In the wake of the Cohen raids, even Republican lawmakers had stark warnings for Trump. “It would be suicide” for Trump to fire Mueller, Iowa Senator Chuck Grassley said. On April 11, Grassley said the Senate Judiciary Committee plans to advance a bipartisan bill to protect Mueller if Trump attempts to fire him. South Carolina Senator Lindsey Graham tamped down the idea Trump is considering taking out Rosenstein: “I’m confident that would be the beginning of the end of his presidency, and he’s not going to do that.”

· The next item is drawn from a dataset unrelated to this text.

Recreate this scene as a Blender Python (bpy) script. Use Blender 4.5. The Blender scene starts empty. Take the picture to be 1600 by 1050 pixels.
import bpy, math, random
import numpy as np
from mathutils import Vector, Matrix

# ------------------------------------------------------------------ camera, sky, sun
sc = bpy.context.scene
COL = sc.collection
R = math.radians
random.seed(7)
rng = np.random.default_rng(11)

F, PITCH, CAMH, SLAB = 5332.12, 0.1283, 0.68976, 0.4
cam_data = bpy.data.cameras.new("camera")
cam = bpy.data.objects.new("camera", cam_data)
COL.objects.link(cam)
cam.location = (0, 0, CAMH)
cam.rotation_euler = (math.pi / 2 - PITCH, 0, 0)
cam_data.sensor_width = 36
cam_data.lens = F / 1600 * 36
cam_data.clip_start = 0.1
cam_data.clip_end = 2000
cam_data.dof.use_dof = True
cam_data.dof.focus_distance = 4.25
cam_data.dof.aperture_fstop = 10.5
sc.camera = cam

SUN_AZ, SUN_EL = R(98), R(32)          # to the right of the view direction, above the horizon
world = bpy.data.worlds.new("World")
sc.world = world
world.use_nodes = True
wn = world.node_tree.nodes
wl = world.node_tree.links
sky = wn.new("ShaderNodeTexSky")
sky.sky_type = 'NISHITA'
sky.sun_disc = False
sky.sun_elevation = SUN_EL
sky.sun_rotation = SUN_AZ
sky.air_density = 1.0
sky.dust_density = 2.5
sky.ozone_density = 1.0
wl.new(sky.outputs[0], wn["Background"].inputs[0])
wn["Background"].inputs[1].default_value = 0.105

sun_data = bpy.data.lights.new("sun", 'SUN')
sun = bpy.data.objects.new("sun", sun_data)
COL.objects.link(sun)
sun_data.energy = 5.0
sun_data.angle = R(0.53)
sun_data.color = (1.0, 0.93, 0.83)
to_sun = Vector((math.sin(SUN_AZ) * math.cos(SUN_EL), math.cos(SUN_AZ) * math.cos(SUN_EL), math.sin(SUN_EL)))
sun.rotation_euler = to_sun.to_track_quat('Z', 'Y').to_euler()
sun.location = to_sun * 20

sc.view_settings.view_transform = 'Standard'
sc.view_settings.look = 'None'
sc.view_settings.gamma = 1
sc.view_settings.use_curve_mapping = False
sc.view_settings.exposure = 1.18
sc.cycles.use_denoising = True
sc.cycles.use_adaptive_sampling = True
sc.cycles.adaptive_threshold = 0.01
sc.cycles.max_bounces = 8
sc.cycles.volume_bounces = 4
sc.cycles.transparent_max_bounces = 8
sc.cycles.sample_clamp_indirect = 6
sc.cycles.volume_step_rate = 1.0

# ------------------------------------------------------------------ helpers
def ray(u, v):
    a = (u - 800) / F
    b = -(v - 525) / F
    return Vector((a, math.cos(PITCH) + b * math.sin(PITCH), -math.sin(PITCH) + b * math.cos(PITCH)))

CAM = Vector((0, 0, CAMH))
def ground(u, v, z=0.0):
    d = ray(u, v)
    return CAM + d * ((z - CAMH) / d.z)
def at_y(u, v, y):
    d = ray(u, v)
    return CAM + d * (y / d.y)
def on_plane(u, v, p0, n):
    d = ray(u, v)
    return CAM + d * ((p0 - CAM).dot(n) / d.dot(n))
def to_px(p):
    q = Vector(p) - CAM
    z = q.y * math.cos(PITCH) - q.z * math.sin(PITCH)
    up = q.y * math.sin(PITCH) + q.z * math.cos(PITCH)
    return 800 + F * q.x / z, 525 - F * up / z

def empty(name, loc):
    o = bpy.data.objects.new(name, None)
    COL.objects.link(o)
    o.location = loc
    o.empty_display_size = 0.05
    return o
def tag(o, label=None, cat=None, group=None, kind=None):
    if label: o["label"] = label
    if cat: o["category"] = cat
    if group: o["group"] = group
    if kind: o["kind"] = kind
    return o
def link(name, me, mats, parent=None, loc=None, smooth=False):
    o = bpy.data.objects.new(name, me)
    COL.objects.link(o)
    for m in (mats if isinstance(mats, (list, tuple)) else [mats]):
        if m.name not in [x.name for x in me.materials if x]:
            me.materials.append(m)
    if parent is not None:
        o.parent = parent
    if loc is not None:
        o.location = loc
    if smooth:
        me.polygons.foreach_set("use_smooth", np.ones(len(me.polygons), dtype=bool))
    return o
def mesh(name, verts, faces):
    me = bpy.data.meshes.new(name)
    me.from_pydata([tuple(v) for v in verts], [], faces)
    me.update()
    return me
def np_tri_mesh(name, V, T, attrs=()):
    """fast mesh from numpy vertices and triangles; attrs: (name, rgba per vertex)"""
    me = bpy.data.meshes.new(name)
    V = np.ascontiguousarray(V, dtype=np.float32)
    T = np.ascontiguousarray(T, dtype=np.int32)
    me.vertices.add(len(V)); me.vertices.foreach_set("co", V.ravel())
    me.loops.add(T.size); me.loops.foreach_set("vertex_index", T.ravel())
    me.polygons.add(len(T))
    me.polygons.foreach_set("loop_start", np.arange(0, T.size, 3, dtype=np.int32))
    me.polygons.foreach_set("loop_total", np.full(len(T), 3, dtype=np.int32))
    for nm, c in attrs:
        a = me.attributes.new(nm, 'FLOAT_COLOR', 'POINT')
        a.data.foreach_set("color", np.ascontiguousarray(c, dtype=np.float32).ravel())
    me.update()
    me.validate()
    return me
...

Since the night of Nov. 8, 2016, Trump’s political and philosophical opponents have been publicly and repeatedly asking, How long can this last? Those who have concluded “not much longer” have been vexed time after time. After all, this is a man who defied convention and criticism to achieve the highest office in the country, not to mention one who spent decades honing his abilities as a media provocateur. Skilled as Trump has been at deploying suspense, misdirection and invective to his advantage over the last 15 months, the Trump reality show appears closer than ever to colliding with reality itself.